“İnsan; ihsanın / iyiliğin kölesi / kuludur.”

     İhsanın en büyüğünü ve en kıymetlisini ise, öğretmen yapar. 

     Bunun için, en büyük övgüye de o lâyık ve uygundur. 

     Nitekim Hz. Ali’nin: “Bana bir kelime öğretenin kulu kölesi olurum.” 

     Deyişini hatırlamak; bu hususta çok yerinde bir sözdür.

     Mekânın şerefi; içinde bulunandan kaynaklanır. 

     Mekâna şeref verecekleri yetiştirecek olan da öğretmendir. 
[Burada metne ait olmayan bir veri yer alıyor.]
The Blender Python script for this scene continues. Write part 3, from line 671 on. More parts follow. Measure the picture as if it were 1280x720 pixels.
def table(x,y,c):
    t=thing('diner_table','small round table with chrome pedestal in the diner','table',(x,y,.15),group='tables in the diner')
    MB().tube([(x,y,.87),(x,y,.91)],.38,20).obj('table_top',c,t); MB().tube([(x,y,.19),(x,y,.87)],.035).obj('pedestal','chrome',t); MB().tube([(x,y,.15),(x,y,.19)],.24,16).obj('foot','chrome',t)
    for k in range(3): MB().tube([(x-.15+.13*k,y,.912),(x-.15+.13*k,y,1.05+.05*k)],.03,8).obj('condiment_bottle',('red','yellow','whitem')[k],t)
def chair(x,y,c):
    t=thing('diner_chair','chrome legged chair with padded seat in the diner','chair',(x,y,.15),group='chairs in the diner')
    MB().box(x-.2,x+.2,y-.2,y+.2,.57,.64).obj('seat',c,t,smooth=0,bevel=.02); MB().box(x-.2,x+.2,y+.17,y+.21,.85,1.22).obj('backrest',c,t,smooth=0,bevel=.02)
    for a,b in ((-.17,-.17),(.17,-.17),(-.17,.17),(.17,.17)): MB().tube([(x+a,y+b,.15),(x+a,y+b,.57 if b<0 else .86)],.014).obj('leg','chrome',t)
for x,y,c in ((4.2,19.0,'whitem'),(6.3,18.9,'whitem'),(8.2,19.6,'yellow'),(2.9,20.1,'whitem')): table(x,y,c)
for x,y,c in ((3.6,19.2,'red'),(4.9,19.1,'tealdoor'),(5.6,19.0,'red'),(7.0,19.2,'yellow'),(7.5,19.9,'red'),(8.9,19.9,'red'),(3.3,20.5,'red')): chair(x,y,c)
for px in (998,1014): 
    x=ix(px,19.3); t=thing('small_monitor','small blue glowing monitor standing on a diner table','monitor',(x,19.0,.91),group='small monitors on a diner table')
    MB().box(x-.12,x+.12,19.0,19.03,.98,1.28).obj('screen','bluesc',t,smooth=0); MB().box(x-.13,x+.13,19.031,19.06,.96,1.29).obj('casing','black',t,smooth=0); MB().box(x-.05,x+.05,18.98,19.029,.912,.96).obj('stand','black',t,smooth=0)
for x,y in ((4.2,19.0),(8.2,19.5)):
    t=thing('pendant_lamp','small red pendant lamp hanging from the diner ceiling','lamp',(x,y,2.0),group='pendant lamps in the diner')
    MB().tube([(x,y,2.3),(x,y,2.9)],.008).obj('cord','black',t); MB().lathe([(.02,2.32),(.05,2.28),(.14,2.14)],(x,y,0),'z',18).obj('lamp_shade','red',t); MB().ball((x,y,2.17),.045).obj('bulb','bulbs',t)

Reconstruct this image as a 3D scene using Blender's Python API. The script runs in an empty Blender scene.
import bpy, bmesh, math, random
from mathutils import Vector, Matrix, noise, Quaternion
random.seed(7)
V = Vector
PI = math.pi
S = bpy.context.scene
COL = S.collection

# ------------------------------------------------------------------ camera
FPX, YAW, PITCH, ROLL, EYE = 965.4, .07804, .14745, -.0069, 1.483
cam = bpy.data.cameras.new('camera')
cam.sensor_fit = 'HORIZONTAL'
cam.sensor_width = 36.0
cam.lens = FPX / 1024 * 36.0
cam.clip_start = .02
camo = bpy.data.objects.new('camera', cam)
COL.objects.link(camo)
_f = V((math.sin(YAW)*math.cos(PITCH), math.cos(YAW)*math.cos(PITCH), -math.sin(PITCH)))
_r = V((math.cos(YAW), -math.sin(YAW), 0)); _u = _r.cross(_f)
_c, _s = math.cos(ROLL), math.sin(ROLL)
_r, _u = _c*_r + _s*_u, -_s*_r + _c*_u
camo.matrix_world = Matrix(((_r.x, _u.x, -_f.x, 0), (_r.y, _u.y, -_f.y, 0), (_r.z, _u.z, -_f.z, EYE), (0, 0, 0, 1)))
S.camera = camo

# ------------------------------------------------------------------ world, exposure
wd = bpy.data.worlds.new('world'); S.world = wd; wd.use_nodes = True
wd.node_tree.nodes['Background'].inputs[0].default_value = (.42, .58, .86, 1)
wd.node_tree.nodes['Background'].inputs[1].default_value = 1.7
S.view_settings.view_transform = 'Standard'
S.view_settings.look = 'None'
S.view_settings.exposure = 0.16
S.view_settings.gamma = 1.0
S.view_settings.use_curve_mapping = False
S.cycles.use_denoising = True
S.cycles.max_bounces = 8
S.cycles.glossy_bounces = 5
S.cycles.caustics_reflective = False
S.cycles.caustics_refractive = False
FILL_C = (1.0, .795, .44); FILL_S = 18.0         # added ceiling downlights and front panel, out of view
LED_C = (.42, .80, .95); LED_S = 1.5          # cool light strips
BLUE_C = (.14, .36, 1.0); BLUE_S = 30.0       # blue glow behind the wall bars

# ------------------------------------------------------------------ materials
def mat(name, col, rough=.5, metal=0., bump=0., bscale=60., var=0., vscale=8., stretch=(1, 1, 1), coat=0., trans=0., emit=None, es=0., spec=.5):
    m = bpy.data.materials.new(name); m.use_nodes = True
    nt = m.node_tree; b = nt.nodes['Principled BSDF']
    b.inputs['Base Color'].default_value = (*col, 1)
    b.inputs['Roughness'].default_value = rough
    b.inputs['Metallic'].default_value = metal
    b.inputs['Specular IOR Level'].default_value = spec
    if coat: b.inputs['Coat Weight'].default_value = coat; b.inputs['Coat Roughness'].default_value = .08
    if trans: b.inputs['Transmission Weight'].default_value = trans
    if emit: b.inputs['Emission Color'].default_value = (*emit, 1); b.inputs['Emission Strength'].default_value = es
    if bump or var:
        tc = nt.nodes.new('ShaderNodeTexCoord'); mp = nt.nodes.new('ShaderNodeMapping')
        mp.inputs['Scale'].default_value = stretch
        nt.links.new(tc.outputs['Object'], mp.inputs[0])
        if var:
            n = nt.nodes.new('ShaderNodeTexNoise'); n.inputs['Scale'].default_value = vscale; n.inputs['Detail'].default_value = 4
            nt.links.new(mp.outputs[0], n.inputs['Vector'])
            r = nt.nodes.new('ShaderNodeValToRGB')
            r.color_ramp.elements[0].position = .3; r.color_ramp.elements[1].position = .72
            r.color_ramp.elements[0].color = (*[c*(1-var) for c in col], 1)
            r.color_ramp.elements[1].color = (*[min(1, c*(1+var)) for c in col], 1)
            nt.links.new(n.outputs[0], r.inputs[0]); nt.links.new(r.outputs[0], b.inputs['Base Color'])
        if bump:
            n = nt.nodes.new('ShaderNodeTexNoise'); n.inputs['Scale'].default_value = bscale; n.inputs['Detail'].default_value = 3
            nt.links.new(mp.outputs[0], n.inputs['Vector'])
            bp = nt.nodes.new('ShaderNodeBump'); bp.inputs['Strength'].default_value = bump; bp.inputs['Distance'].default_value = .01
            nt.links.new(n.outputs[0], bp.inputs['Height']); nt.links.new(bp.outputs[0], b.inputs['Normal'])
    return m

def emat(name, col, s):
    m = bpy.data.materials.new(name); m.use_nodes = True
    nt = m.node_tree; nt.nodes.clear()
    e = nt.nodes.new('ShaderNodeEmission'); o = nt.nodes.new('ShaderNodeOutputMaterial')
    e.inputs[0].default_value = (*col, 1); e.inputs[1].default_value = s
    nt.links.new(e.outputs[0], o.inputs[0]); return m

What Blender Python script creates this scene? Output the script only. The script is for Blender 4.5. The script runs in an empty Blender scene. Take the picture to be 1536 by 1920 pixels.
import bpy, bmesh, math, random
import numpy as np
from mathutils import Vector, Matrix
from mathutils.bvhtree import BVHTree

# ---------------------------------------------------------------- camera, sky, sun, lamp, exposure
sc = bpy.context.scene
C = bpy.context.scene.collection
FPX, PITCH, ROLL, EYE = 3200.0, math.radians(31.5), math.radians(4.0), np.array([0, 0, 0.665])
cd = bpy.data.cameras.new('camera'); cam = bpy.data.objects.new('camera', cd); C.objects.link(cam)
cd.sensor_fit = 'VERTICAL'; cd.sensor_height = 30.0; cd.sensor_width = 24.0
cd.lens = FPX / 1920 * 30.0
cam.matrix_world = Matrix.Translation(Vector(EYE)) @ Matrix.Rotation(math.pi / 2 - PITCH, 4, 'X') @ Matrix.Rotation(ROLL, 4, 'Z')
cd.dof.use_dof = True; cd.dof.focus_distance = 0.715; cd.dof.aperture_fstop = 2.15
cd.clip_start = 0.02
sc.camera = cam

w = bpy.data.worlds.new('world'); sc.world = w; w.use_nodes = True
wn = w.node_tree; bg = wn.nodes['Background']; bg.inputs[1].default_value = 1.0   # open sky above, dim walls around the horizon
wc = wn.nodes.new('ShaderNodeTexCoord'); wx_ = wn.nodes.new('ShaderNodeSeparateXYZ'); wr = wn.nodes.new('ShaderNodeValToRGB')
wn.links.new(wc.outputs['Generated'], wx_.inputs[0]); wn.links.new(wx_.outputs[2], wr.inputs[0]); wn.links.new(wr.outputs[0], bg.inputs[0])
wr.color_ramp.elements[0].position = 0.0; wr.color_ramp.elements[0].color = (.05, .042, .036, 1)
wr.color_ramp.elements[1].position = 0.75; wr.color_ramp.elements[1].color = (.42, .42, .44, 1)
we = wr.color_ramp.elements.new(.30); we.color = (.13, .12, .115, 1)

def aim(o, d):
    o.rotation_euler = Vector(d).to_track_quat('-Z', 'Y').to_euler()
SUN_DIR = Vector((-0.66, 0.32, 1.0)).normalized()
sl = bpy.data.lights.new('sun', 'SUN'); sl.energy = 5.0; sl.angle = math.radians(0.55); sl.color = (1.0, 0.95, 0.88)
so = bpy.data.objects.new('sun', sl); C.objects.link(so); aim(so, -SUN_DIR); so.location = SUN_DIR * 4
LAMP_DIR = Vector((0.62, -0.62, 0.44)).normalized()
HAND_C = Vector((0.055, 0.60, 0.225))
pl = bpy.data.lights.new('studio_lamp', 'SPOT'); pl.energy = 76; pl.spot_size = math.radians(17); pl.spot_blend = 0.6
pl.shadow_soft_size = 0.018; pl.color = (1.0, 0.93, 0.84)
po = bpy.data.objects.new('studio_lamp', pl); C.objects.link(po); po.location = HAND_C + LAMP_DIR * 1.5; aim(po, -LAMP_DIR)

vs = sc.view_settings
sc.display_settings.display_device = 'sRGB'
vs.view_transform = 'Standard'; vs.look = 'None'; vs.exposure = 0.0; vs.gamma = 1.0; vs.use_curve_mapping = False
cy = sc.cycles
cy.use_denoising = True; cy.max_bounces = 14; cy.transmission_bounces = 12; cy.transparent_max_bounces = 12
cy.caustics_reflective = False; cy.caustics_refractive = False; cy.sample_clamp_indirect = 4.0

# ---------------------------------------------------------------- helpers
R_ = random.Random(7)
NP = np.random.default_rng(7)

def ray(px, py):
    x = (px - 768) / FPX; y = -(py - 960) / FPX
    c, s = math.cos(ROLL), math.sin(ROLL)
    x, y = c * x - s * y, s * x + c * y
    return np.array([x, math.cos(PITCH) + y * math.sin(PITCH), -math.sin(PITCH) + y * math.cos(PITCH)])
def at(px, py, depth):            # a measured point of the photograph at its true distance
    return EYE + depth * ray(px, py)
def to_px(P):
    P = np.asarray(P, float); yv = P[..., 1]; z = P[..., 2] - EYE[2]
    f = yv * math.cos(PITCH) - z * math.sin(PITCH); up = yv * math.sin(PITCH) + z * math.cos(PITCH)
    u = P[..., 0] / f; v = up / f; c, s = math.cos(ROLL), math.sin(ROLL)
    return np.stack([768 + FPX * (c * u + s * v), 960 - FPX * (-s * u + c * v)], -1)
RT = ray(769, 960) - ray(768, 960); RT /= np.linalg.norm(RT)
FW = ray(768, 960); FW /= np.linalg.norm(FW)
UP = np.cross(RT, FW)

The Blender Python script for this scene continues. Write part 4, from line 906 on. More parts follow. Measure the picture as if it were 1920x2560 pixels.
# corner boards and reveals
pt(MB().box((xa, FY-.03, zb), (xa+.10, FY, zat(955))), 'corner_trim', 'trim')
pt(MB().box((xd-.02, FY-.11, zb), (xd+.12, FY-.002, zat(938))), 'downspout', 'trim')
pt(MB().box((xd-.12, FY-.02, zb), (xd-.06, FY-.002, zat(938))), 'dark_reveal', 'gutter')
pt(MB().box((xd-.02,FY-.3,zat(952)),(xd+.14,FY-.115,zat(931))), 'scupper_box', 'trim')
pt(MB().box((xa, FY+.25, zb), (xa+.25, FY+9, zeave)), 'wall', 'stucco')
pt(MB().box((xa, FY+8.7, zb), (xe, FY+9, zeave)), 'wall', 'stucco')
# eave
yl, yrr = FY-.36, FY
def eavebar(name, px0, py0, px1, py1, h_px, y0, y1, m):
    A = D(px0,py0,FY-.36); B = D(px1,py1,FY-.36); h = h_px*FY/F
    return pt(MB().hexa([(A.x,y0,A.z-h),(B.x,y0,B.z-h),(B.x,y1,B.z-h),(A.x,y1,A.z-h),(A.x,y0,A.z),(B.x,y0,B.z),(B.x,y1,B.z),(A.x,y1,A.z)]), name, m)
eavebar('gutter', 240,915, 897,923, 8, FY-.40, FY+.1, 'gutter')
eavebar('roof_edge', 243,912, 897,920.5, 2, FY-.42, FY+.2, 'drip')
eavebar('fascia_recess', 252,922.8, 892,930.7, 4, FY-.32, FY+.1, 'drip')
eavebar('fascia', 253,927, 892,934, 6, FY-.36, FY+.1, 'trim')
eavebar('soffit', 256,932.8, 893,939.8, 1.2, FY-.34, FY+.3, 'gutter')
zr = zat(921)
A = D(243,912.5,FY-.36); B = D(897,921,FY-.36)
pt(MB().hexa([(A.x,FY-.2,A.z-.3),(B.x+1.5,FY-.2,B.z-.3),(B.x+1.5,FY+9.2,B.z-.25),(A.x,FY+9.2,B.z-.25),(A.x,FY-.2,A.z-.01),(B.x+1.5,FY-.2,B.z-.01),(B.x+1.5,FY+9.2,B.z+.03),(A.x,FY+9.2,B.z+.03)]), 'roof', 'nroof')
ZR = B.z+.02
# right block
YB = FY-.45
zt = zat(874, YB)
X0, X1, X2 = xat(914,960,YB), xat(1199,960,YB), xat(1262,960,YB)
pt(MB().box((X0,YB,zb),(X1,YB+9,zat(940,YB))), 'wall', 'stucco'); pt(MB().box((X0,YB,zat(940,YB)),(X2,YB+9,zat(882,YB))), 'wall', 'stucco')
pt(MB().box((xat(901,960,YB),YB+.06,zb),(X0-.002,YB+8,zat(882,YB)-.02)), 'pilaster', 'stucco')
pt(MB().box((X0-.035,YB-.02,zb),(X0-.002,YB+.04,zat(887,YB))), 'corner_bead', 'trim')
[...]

     Öğretmen; öğrencinin hakikat ve gerçekleri görmesi için; 

     Mes’elelere iman gözüyle, Kur’an’ın tâlimi ve öğretisi, nur ve ışığı ile, 

     Resul-i Ekrem’in dersiyle ve bilhassa / özellikle Allah’ın İsm-iHakîmi / Hakîm İsmi’nin keyfiyet

     Ve içeriklerinin gösterdikleriyle bakmasını sağlamalıdır.

     Yani öğretmen; öğrenciye bilgelik ruhu aşılamalı. Bilgili, iyi ahlâklı, olgun 

     Ve örnek insan olmanın yollarını açmalı. 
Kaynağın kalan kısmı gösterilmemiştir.